*Raw records*

---

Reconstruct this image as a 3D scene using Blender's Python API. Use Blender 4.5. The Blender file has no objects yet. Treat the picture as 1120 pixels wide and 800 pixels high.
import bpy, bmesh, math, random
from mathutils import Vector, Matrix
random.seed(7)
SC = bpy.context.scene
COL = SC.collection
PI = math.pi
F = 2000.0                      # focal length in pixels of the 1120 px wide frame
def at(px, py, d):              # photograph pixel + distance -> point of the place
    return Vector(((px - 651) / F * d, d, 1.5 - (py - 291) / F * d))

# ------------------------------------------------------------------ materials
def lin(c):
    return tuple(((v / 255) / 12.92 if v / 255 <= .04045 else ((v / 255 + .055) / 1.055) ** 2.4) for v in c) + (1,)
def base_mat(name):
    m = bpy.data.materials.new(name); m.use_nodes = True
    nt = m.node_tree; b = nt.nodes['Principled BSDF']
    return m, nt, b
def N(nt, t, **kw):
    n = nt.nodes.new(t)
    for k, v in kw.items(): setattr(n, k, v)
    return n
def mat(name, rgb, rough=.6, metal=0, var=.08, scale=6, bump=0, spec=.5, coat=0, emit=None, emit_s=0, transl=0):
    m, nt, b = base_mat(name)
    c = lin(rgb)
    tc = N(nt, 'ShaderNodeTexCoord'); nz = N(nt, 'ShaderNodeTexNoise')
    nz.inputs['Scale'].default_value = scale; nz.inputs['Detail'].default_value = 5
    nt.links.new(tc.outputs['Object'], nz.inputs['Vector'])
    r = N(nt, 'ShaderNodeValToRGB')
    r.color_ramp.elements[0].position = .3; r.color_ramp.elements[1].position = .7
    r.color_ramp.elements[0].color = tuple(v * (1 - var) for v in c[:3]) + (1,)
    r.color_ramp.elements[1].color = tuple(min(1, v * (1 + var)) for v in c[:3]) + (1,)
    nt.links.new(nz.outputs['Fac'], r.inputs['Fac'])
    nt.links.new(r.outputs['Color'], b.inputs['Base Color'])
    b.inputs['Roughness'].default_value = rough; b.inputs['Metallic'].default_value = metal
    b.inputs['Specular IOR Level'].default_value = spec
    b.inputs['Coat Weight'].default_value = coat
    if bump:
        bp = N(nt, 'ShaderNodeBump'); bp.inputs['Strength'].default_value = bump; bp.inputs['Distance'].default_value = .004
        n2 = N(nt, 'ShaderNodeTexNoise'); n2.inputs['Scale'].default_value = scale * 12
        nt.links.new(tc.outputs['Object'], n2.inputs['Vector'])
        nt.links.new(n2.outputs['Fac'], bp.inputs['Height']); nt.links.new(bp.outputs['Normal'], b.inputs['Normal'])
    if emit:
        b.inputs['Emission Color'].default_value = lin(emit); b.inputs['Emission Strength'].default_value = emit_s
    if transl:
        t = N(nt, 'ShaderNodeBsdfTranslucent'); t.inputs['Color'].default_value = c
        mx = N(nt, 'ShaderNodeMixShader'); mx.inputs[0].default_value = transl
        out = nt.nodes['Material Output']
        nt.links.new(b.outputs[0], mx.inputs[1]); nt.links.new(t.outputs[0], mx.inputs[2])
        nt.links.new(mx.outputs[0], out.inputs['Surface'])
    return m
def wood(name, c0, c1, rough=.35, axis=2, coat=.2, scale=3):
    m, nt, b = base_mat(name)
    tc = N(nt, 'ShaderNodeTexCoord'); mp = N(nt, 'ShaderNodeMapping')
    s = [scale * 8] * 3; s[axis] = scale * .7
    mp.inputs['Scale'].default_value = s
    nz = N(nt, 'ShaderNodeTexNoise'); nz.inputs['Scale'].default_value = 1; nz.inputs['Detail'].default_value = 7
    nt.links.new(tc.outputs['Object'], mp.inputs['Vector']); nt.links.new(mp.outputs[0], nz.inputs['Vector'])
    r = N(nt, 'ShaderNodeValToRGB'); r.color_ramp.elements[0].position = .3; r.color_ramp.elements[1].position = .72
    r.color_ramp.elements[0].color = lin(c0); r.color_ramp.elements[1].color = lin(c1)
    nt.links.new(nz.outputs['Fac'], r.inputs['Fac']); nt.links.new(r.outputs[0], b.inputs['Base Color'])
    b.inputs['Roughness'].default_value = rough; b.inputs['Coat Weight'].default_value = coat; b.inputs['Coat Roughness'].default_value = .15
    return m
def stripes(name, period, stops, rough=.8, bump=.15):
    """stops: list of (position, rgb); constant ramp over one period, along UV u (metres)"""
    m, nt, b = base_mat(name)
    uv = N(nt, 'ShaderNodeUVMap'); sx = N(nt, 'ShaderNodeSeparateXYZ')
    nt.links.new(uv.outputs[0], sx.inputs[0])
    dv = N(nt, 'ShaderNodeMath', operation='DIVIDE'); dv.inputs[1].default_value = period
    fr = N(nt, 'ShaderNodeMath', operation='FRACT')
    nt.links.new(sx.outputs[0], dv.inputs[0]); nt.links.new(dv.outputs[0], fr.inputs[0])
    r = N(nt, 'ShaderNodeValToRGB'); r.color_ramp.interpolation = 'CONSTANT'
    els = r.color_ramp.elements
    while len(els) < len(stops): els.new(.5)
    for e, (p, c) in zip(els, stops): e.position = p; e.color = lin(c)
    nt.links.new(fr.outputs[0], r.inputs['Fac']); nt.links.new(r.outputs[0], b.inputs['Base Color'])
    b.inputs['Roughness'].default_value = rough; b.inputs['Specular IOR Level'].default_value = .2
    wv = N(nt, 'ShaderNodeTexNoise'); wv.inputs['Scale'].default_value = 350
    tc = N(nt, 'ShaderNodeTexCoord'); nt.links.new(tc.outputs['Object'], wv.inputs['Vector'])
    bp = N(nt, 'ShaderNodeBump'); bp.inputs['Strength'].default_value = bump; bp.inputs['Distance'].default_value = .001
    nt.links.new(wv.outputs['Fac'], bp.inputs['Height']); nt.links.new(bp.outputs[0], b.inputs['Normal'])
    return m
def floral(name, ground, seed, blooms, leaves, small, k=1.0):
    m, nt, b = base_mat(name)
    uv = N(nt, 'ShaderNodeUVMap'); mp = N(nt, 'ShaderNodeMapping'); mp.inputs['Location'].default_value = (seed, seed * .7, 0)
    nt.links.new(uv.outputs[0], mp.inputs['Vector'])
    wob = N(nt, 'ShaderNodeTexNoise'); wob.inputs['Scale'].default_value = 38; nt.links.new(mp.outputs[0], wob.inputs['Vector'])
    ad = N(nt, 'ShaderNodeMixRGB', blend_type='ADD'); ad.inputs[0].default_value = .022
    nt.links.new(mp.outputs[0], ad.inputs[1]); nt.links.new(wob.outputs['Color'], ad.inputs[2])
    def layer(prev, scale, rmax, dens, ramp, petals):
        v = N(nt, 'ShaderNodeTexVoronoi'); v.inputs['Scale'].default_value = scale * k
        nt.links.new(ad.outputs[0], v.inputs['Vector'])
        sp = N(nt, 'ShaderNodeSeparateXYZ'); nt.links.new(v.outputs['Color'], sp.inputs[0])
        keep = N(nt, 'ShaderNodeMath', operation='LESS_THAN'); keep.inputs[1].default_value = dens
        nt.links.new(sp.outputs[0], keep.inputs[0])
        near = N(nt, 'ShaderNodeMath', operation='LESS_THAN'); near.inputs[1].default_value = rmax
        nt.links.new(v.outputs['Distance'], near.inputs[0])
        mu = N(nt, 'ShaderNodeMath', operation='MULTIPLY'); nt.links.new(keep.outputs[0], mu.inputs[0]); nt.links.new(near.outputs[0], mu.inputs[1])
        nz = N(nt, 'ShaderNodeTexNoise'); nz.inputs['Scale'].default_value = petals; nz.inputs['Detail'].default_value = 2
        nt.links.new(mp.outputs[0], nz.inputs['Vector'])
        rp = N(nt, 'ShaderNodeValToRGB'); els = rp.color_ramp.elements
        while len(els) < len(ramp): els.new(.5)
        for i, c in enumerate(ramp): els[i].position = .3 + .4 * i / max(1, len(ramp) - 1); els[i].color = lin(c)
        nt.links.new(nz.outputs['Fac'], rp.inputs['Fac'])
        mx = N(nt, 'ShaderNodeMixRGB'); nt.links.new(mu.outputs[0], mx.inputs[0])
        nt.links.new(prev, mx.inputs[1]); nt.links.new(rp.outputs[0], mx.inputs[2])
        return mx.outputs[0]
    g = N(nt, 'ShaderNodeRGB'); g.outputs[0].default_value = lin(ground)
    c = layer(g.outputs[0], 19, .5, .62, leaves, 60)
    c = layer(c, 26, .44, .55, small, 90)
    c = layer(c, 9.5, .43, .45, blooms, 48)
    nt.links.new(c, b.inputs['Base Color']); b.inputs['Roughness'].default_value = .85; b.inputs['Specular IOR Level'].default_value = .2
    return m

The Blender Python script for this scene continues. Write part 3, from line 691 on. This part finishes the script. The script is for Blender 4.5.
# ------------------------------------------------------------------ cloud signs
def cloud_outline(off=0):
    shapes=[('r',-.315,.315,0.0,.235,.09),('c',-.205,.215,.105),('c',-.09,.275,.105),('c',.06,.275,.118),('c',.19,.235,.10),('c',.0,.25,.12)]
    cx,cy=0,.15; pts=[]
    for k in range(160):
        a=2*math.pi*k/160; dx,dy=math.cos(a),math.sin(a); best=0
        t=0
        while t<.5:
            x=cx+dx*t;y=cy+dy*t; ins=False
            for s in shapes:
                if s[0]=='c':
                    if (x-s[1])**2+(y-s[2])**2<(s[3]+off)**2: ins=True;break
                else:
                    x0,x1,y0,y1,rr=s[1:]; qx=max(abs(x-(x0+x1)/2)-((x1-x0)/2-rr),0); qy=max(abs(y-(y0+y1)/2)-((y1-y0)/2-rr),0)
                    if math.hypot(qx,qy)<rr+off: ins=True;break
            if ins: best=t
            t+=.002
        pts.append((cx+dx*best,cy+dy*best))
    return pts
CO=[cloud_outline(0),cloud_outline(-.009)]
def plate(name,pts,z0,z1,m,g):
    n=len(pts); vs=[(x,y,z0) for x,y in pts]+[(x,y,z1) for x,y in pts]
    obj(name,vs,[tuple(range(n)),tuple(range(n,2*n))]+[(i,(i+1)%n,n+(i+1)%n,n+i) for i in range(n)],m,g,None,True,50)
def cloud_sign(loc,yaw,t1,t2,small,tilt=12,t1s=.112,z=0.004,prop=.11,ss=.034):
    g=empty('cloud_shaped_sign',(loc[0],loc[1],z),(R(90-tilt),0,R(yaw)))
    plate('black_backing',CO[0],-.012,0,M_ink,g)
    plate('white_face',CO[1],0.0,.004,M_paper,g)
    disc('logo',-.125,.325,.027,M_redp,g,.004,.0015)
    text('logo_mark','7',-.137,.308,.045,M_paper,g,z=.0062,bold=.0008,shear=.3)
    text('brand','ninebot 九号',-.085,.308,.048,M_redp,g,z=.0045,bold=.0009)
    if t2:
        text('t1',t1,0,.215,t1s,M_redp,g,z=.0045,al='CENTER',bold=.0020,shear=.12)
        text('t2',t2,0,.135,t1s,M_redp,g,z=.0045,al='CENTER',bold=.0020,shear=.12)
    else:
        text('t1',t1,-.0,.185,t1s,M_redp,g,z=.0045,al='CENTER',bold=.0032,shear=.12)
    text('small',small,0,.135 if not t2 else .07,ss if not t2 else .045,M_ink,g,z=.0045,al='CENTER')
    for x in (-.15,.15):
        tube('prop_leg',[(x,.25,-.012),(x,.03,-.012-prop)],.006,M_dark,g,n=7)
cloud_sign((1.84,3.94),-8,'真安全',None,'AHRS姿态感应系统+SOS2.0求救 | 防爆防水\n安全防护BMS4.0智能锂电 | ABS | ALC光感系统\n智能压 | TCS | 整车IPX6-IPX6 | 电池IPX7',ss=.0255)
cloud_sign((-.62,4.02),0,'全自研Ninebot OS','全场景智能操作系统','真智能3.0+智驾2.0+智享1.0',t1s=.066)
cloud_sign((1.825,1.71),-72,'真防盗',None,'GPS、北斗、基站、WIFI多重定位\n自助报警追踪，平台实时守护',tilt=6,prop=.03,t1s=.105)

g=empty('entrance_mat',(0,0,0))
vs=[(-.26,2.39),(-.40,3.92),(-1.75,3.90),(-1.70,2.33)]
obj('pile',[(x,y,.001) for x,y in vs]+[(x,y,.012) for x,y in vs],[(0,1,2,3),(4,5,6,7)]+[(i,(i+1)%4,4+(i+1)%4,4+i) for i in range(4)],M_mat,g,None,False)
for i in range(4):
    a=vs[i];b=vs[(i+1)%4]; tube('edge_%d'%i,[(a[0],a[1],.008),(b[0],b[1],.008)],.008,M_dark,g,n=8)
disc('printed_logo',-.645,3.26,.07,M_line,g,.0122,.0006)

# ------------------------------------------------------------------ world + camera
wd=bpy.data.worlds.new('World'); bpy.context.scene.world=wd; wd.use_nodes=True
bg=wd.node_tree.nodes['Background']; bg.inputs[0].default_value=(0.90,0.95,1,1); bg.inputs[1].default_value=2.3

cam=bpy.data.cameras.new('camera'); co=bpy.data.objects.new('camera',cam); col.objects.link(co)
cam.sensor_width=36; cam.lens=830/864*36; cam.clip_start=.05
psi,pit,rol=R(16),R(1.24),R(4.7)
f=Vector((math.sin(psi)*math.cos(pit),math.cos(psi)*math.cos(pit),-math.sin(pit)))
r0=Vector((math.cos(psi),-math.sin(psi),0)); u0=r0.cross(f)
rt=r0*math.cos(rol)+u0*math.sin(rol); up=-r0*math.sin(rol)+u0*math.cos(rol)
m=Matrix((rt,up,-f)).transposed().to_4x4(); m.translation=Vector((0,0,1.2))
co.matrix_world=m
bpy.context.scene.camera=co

---

*To do*
Repeat word for word every line from the start of the entries to the line holding "return Vector(((px - 651)", inclusive, and nothing else.

*Solution to the exercise*
Reconstruct this image as a 3D scene using Blender's Python API. Use Blender 4.5. The Blender file has no objects yet. Treat the picture as 1120 pixels wide and 800 pixels high.
import bpy, bmesh, math, random
from mathutils import Vector, Matrix
random.seed(7)
SC = bpy.context.scene
COL = SC.collection
PI = math.pi
F = 2000.0                      # focal length in pixels of the 1120 px wide frame
def at(px, py, d):              # photograph pixel + distance -> point of the place
    return Vector(((px - 651) / F * d, d, 1.5 - (py - 291) / F * d))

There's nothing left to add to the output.